--- START Available data ---
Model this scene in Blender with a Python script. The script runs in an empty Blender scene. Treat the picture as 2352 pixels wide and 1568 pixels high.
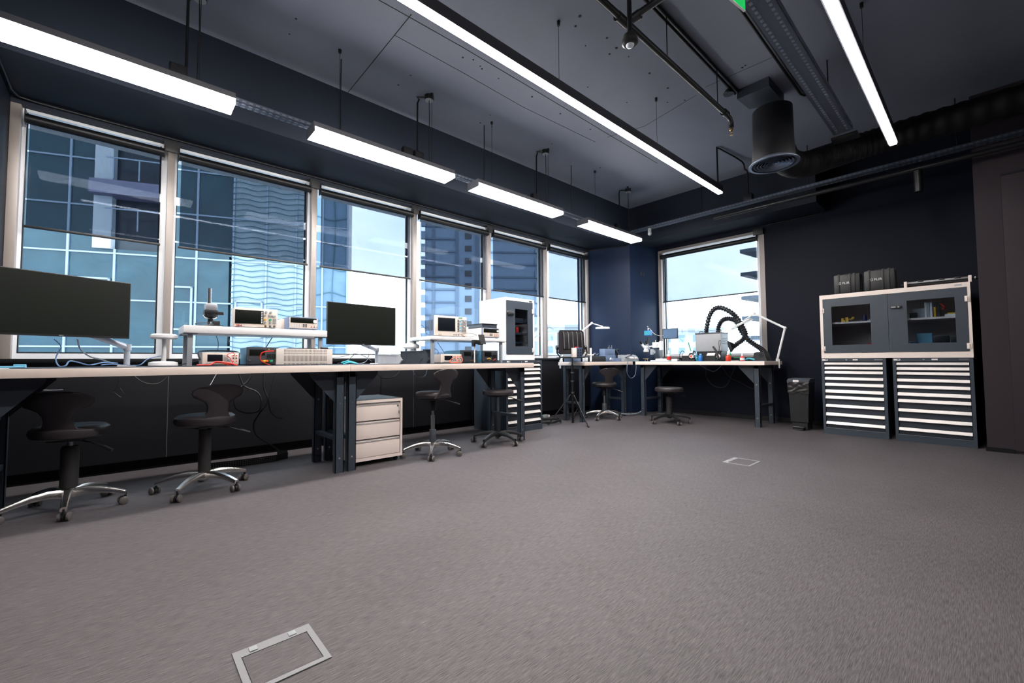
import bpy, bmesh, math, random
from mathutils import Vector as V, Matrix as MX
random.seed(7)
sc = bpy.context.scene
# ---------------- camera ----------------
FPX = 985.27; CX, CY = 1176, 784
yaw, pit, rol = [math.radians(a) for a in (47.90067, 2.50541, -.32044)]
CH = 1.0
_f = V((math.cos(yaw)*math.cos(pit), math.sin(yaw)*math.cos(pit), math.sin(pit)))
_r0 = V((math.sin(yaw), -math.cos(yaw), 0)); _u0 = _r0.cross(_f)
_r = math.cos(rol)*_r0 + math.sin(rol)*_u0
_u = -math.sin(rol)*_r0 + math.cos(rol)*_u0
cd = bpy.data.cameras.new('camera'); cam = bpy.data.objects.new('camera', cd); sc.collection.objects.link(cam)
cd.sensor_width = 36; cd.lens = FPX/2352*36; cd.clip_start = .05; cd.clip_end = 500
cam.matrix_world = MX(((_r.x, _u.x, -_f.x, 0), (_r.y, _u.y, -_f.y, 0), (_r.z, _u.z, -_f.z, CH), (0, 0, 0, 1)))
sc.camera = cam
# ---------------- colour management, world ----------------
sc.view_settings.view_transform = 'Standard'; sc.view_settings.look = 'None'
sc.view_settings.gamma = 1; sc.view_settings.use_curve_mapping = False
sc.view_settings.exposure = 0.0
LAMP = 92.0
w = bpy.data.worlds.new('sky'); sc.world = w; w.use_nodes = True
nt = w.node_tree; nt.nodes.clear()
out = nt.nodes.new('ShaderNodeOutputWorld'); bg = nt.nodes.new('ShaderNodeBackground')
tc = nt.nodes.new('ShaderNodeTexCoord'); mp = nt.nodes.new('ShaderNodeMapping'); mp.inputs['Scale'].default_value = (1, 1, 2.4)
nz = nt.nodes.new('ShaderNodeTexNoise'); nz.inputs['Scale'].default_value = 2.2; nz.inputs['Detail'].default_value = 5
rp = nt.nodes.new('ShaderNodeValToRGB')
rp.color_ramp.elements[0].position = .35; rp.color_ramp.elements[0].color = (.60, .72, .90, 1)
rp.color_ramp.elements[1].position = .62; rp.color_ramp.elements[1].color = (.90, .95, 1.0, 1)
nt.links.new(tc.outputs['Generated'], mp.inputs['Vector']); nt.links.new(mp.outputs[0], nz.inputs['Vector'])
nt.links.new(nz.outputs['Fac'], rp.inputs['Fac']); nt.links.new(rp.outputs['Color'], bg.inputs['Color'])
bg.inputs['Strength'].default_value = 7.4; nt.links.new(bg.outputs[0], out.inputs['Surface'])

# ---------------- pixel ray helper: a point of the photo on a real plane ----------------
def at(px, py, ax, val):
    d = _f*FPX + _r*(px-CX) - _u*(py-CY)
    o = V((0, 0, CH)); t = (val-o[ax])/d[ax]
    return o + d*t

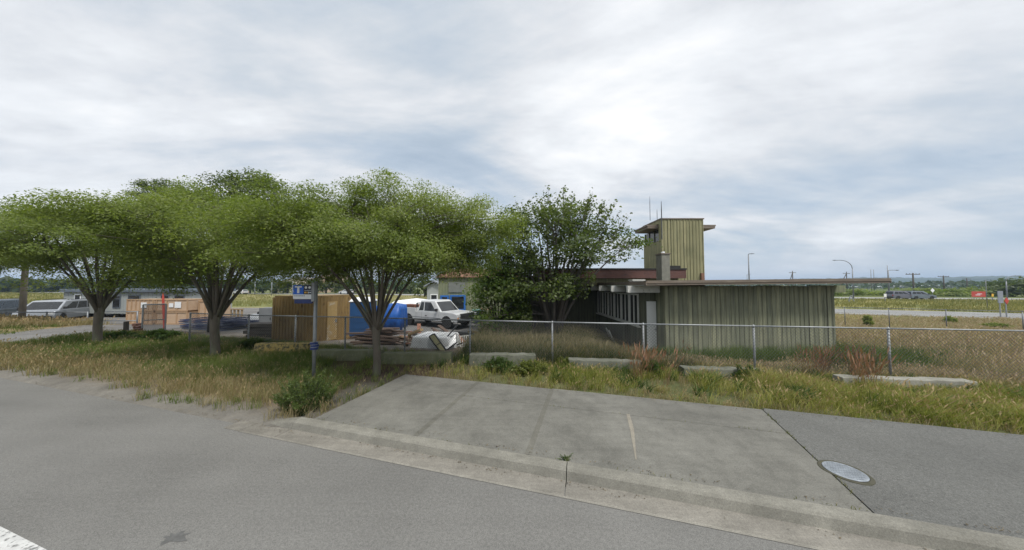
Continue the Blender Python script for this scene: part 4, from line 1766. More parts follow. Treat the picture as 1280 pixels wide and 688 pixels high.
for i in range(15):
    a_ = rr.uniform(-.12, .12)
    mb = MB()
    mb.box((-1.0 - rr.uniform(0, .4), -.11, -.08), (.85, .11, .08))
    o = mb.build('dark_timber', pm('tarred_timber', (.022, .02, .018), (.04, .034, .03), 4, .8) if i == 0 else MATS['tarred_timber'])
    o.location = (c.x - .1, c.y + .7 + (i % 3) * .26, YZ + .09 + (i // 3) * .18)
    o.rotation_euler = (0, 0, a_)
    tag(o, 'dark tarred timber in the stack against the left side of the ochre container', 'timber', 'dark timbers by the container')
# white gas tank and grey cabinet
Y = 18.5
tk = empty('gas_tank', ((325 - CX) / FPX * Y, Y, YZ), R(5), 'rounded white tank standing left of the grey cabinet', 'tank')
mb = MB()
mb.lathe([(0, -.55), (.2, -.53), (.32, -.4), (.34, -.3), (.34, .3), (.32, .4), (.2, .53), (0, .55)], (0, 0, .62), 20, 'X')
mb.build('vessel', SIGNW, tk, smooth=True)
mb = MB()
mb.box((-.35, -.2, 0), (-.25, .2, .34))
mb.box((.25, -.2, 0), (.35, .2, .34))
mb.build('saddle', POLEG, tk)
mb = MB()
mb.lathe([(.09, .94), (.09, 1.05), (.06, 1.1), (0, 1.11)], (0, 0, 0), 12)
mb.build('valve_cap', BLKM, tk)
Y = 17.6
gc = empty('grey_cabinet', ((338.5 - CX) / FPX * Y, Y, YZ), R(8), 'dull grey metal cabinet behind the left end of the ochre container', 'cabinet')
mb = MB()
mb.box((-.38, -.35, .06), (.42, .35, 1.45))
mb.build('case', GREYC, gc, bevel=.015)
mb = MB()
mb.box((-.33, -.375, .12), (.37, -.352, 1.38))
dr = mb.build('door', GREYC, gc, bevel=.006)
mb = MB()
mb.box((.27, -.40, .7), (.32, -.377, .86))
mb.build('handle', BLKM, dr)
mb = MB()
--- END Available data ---
--- START Available data ---
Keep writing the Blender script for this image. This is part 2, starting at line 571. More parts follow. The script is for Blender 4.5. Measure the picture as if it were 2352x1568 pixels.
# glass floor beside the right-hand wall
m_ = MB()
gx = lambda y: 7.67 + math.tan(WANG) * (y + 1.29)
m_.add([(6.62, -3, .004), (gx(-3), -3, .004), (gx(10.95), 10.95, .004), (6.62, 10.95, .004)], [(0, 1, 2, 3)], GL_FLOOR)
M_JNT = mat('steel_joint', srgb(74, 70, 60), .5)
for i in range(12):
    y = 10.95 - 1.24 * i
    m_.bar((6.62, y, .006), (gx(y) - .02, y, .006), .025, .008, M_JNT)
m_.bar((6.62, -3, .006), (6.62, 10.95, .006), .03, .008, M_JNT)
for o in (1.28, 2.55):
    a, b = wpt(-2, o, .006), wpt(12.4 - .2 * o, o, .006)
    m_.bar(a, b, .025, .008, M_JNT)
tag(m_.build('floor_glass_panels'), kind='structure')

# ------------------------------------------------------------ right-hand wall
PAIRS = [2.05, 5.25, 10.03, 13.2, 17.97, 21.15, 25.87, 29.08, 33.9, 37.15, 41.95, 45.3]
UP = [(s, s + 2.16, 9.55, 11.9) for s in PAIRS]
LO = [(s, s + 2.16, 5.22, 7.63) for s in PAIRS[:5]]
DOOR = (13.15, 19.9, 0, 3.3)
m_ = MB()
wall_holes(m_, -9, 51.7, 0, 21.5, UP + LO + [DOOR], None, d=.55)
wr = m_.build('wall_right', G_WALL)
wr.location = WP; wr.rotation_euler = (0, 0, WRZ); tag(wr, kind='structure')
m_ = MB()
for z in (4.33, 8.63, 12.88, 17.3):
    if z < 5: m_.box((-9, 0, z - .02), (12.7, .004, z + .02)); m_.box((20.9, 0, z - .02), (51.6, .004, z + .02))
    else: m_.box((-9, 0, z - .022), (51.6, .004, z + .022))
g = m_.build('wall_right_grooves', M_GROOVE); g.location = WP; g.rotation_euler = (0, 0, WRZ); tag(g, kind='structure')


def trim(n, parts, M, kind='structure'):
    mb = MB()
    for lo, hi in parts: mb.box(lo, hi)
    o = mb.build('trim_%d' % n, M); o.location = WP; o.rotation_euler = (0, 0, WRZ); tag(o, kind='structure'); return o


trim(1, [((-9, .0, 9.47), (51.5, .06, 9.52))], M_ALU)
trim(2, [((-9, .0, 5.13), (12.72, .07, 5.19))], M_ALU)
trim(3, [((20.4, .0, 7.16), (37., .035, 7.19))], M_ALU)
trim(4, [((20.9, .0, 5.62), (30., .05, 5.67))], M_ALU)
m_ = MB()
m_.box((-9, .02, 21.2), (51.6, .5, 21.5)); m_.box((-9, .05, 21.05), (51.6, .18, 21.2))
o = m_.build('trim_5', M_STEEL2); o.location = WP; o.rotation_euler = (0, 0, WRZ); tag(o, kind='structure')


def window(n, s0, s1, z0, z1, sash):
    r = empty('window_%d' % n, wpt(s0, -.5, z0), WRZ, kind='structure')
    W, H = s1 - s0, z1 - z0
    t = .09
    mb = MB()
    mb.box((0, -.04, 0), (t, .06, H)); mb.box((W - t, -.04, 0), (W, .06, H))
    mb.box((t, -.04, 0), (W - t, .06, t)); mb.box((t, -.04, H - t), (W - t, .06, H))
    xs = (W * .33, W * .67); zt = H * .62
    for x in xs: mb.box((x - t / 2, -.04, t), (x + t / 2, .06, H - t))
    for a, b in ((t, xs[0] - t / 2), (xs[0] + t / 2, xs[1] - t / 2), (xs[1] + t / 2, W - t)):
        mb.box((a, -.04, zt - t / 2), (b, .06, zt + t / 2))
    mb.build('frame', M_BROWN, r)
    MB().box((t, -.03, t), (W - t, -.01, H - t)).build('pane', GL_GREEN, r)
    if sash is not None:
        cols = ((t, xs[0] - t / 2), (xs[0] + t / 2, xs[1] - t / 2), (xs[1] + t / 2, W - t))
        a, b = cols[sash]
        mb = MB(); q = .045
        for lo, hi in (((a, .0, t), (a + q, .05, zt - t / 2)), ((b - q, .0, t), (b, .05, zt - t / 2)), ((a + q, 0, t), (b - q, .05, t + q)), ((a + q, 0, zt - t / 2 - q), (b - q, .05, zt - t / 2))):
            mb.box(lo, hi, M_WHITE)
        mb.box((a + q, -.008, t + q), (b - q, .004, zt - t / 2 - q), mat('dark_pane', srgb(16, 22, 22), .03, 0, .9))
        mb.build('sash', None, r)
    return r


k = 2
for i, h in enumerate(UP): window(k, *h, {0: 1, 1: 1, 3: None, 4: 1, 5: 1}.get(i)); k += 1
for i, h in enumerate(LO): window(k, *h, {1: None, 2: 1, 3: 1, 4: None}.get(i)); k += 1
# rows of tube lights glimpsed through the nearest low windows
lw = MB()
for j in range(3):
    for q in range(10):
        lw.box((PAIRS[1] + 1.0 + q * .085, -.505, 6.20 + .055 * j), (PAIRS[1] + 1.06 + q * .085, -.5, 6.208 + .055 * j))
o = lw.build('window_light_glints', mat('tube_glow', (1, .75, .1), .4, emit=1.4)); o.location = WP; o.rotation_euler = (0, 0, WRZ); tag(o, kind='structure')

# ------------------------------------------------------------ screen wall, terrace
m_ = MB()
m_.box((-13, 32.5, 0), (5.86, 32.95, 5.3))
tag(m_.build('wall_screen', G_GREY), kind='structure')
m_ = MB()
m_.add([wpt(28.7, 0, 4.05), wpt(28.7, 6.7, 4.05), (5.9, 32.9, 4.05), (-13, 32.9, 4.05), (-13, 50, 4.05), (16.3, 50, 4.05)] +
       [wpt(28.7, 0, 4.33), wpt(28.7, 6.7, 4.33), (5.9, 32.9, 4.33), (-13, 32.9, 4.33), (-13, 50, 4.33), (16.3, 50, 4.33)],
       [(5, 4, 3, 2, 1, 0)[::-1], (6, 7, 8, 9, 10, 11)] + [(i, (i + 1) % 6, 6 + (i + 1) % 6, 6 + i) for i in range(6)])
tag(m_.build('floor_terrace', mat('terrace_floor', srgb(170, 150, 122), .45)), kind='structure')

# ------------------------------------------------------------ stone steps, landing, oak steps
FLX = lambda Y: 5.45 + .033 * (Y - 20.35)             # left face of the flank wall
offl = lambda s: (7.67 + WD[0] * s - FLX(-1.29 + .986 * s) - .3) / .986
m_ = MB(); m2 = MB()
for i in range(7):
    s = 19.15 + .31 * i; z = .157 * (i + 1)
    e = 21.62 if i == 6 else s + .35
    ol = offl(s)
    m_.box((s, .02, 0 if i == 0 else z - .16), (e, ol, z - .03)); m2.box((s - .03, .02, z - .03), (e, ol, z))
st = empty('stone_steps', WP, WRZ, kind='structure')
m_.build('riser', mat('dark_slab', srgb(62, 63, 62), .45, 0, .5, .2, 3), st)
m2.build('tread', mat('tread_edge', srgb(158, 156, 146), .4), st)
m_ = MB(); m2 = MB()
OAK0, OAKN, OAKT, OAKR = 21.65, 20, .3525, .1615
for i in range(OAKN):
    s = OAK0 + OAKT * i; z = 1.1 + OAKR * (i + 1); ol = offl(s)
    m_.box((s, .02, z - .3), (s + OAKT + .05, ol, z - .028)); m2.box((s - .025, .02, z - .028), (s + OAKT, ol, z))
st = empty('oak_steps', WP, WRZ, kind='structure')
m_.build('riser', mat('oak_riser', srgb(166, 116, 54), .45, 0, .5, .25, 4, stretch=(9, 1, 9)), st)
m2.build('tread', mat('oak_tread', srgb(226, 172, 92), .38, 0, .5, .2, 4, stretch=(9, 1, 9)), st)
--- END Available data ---
• Objective
Select every line in the material above where the string "from" occurs, and copy it.

• Output of the task
from mathutils import Vector as V, Matrix as MX
Continue the Blender Python script for this scene: part 4, from line 1766. More parts follow. Treat the picture as 1280 pixels wide and 688 pixels high.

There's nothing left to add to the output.